Então a gente pega o volume bilíngue de poemas de
Jacques Prévert (diga "jac prevér"), relançado agora, e
acontece isso: uma ligação estranha da nossa maneira
de ver o mundo com a de um cara que viveu entre 1900 e
1977, na França. Foi autor de letras de canções, roteirista
e poeta estimado. Ligado aos surrealistas, fez o que todo
poeta espera: inventou um modo de lidar com a linguagem para falar do mundo em que viveu.

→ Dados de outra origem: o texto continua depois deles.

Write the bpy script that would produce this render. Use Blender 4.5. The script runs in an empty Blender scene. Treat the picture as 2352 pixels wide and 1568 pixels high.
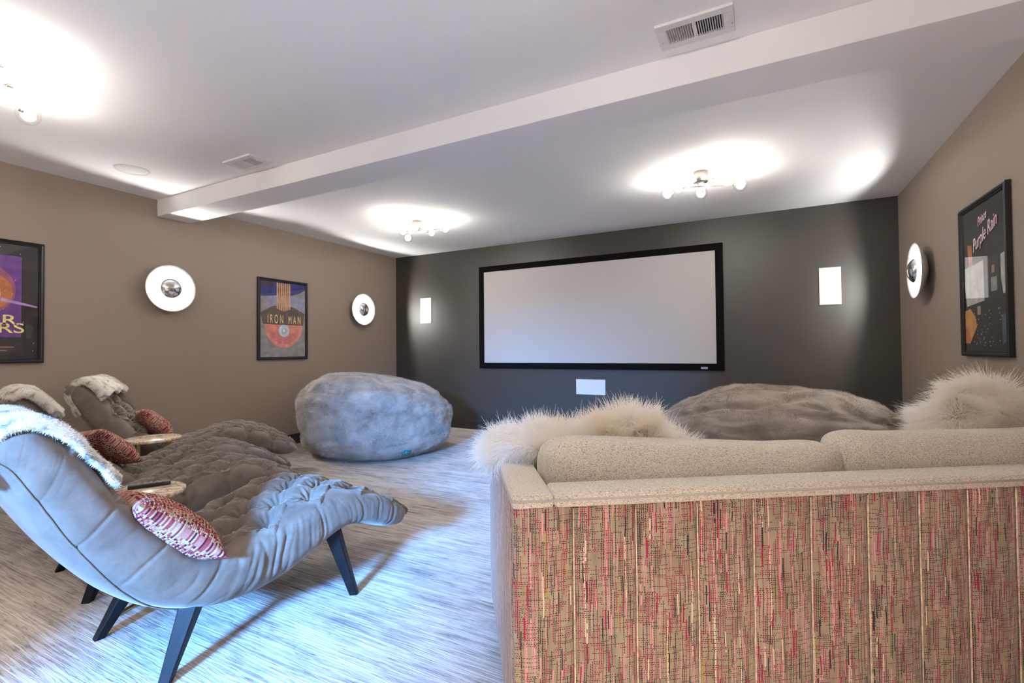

Seu mundo foi barra-pesada, como o nosso. Foi contemporâneo de duas guerras. Prévert não estava ali de
brincadeira e soube dizer, em versos livres e belos, o que
acontecia com a gente comum.
Para fazer uma aproximação com a cultura brasileira,
dá para dizer que a poesia de Prévert seria uma mistura
do modo como Manuel Bandeira e Carlos Drummond
faziam poesia (linguagem acessível mas com densidade
muito sofisticada) com o jeito de ser da nossa canção
popular (grande capacidade de fixar quadros da vida
corriqueira num andamento familiar aos ouvidos).
Nessa antologia vem uma seleção sensacional de seus
poemas. Há alguns com aspecto de fábula, envolvendo
caramujos e baleias, mas falando de nós mesmos. Há
atenção à pintura de Van Gogh. Há quadros da vida cotidiana, pintados com foco no homem comum que resiste à truculência e à banalidade. Há alguma coisa surrealista e brincadeiras de linguagem (o poema "O Cortejo" faz uma listagem de pessoas, "um velho de ouro
com um relógio de luto", "um apanhador espiritual
com um orientador de guimbas" etc.). E há, sobretudo,
uma sensibilidade finíssima para o ponto de vista da
criança, aquela que ainda não viu a maldade do mundo
ou, se viu, prefere pensar com o coração, não com a razão do mundo, mais conhecida como o dinheiro, que o
poeta combate com toda a alma para dizer não.